I am suing E*Trade Pro Se and would appreciate advice/opinions on my case. A couple of years ago, E*Trade engaged in a wholesale conversion of brokerage funds that were invested in Money Market accounts (invested in US Govt. Securities) into (practically) non-interest bearing deposit accounts of banks owned by E*Trade. They supposedly sent their customer’s letters informing them of this change stating that if the customer didn’t contact them, that the change would take effect in 30 days. I don’t recall ever receiving this letter and didn’t find out that they had sold my money market shares and put the proceeds into a checking account until over a year later.

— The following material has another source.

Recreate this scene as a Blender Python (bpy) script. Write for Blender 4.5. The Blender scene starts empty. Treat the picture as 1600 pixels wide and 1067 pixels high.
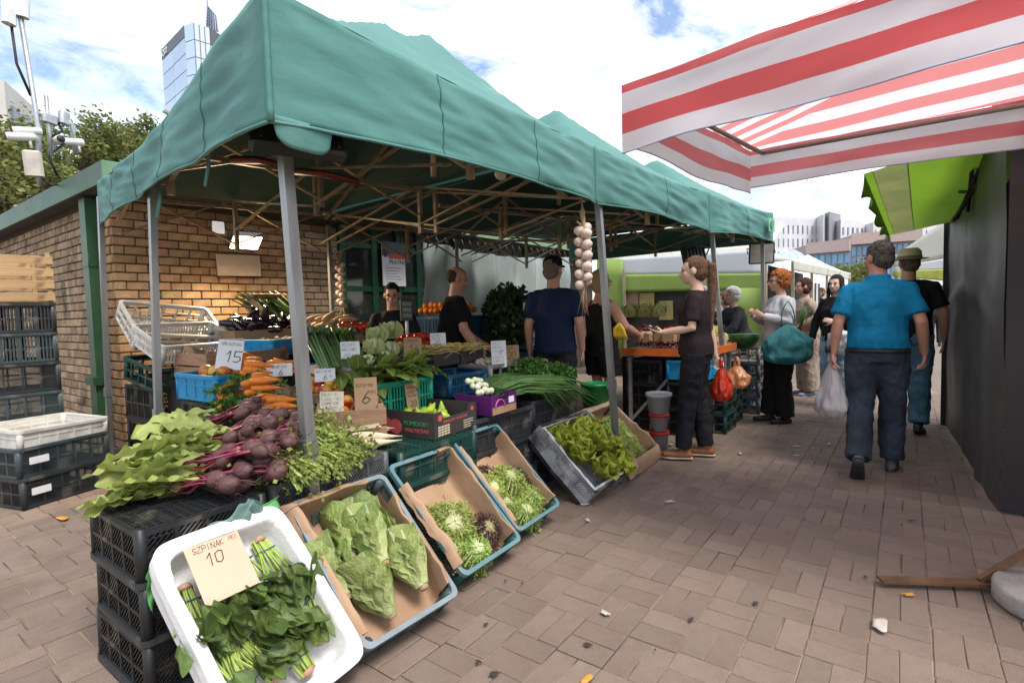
import bpy, math, random
from mathutils import Vector, Matrix, Euler, noise
PI = math.pi
R = random.Random(7)
sc = bpy.context.scene
COL = sc.collection

# ------------------------------------------------------------------ camera
YAW, TILT, ROLL, FPX, CAMH = math.radians(36.4), math.radians(3.27), math.radians(-1.586), 835.0, 1.3
_f = Vector((math.cos(TILT)*math.cos(YAW), math.cos(TILT)*math.sin(YAW), -math.sin(TILT)))
_r = _f.cross(Vector((0, 0, 1))).normalized(); _u = _r.cross(_f)
CR = _r*math.cos(ROLL) + _u*math.sin(ROLL); CU = -_r*math.sin(ROLL) + _u*math.cos(ROLL); CF = _f
cd = bpy.data.cameras.new('camera'); cam = bpy.data.objects.new('camera', cd); COL.objects.link(cam)
cd.sensor_width = 36; cd.lens = 36*FPX/1600; cd.clip_start = .05; cd.clip_end = 3000
cam.matrix_world = Matrix(((CR.x, CU.x, -CF.x, 0), (CR.y, CU.y, -CF.y, 0), (CR.z, CU.z, -CF.z, CAMH), (0, 0, 0, 1)))
sc.camera = cam

# ------------------------------------------------------------------ sky, sun, exposure
SUN_EL, SUN_AZ = math.radians(60), math.radians(-105)     # the sun stands behind thin cloud, over the right shoulder
w = bpy.data.worlds.new('World'); sc.world = w; w.use_nodes = True
nt = w.node_tree; nt.nodes.clear()
def N(t, **k):
    n = nt.nodes.new(t)
    for a, b in k.items():
        if isinstance(b, (int, float, tuple, str, bool)) and hasattr(n, a): setattr(n, a, b)
    return n
L = lambda a, b: nt.links.new(a, b)
out = N('ShaderNodeOutputWorld'); bg = N('ShaderNodeBackground'); bg.inputs[1].default_value = .13
sky = N('ShaderNodeTexSky', sky_type='NISHITA', sun_disc=False); sky.sun_elevation = SUN_EL; sky.sun_rotation = PI/2 - SUN_AZ
sky.air_density = 1.0; sky.dust_density = 1.0
tc = N('ShaderNodeTexCoord'); mp = N('ShaderNodeMapping'); mp.inputs['Scale'].default_value = (1.6, 2.6, 5.0); mp.inputs['Rotation'].default_value = (.2, .1, .5); mp.inputs['Location'].default_value = (.45, .1, .35)
n1 = N('ShaderNodeTexNoise'); n1.inputs['Scale'].default_value = 1.7; n1.inputs['Detail'].default_value = 9; n1.inputs['Roughness'].default_value = .62; n1.inputs['Distortion'].default_value = .5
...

I believe this should be a class action suit.
My complaint:
E*Trade without my authorization, knowledge or consent converted two of my accounts with an approximate value of $XX,XXX.XX invested in Money Market funds into (practically) non-interest bearing Bank account owned by E*Trade. I allege the following:
1) E*Trade breached their fiduciary responsibility to me (their client of many years) to act in my best interest.

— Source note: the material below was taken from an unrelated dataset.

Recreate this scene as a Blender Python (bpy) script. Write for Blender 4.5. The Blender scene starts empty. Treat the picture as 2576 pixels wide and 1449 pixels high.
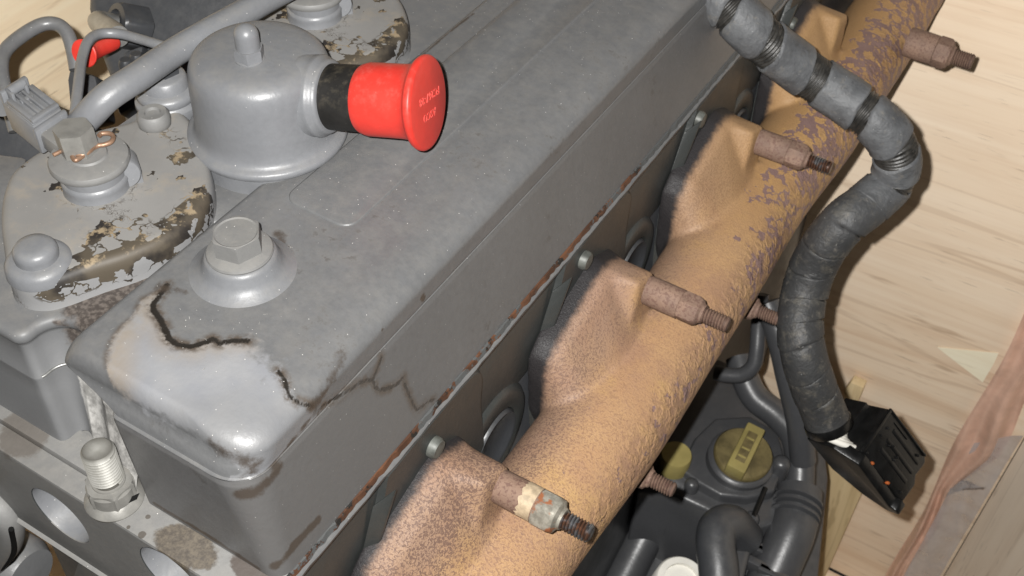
import bpy, bmesh, math, random
import numpy as np
from mathutils import Vector, Matrix
random.seed(7)
rng = np.random.default_rng(7)
sc = bpy.context.scene
col = sc.collection

# ------------------------------------------------------------------ camera
CAM = np.array([0.0, 0.0, 0.30])                      # metres; z = 0 is the top of the valve cover
RX = np.array([0.8540, 0.5192, 0.0365])               # picture right
RY = np.array([0.3911, -0.5944, -0.7031])             # picture down
RZ = np.array([-0.3431, 0.6148, -0.7107])             # view direction
RZ /= np.linalg.norm(RZ); RX -= RZ * (RX @ RZ); RX /= np.linalg.norm(RX); RY = np.cross(RZ, RX)
cd = bpy.data.cameras.new('camera'); cam = bpy.data.objects.new('camera', cd); col.objects.link(cam)
cd.sensor_width = 36.0; cd.lens = 2867.3 / 2576 * 36; cd.clip_start = 0.01; cd.clip_end = 20
cd.dof.use_dof = True; cd.dof.focus_distance = 0.43; cd.dof.aperture_fstop = 38
cam.matrix_world = Matrix([[RX[0], -RY[0], -RZ[0], CAM[0]], [RX[1], -RY[1], -RZ[1], CAM[1]],
                           [RX[2], -RY[2], -RZ[2], CAM[2]], [0, 0, 0, 1]])
sc.camera = cam
# ------------------------------------------------------------------ light: dim room, one phone flash beside the lens
w = bpy.data.worlds.new('World'); sc.world = w; w.use_nodes = True
w.node_tree.nodes['Background'].inputs[0].default_value = (1.0, 0.97, 0.93, 1)
w.node_tree.nodes['Background'].inputs[1].default_value = 0.014
ld = bpy.data.lights.new('flash', 'POINT'); flash = bpy.data.objects.new('flash', ld); col.objects.link(flash)
flash.location = CAM - RX * 0.0145 - RY * 0.0105
ld.energy = FLASH = 62.0; ld.shadow_soft_size = 0.0030; ld.color = (1.0, 0.985, 0.96)
ld.use_nodes = True
lt = ld.node_tree; em = lt.nodes['Emission']
fo = lt.nodes.new('ShaderNodeLightFalloff'); fo.inputs['Strength'].default_value = 1.0; fo.inputs['Smooth'].default_value = 0.45
lt.links.new(fo.outputs['Quadratic'], em.inputs['Strength'])
vs = sc.view_settings
vs.view_transform = 'Standard'; vs.look = 'None'; vs.exposure = 0.0; vs.gamma = 1.0; vs.use_curve_mapping = False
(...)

2) E*Trade conducted an unauthorized trade by selling my Money Market Funds from two accounts (including my Roth IRA account) and reinvesting the proceeds in some other account that is practically non-interest bearing (This account happens to be with E*Trade Bank)
3) E*Trade engaged in deceptive business practices including fraud and deceit.
4) E*Trade engaged in bait and switch.
5) E*Trade violated SEC and NASD Rules including IM-2210-1 Guidelines to Ensure That Communications with the Public Are Not Misleading.
Claimant requests actual damages of $XXX.XX Further, since this dispute did not arise out of a misunderstanding or misinterpretation, but rather as a direct result of intentional acts by E*Trade, I am requesting punitive and exemplary damages that will in addition to compensating me, deter E*Trade from engaging in this kind of activity in the future.
Prohibited conduct from the NASD website:
2) Purchasing or selling securities in a customer's account without first contacting the customer and the customer did not specifically authorize the sale or purchase, unless the broker has received from the customer written discretionary authority to effect transactions in the account or the broker was given discretion as to price and time.
3) Switching a customer from one mutual fund to another when there is no legitimate investment purpose underlying the switch.
5) Removing funds or securities from a customer's account without the customer's prior authorization.
13) Using any manipulative, deceptive, or other fraudulent device or contrivance to effect any transaction in, or induce the purchase or sale of, any security.
Nowhere does it say that they can engage in this prohibited conduct if they (supposedly) send a letter to their customer informing that they will make these changes unless they hear back within 30 days. What would prevent them from sending me a letter informing me that unless they hear back from me within 30 days they are going to sell my shares in IBM and purchase Microsoft?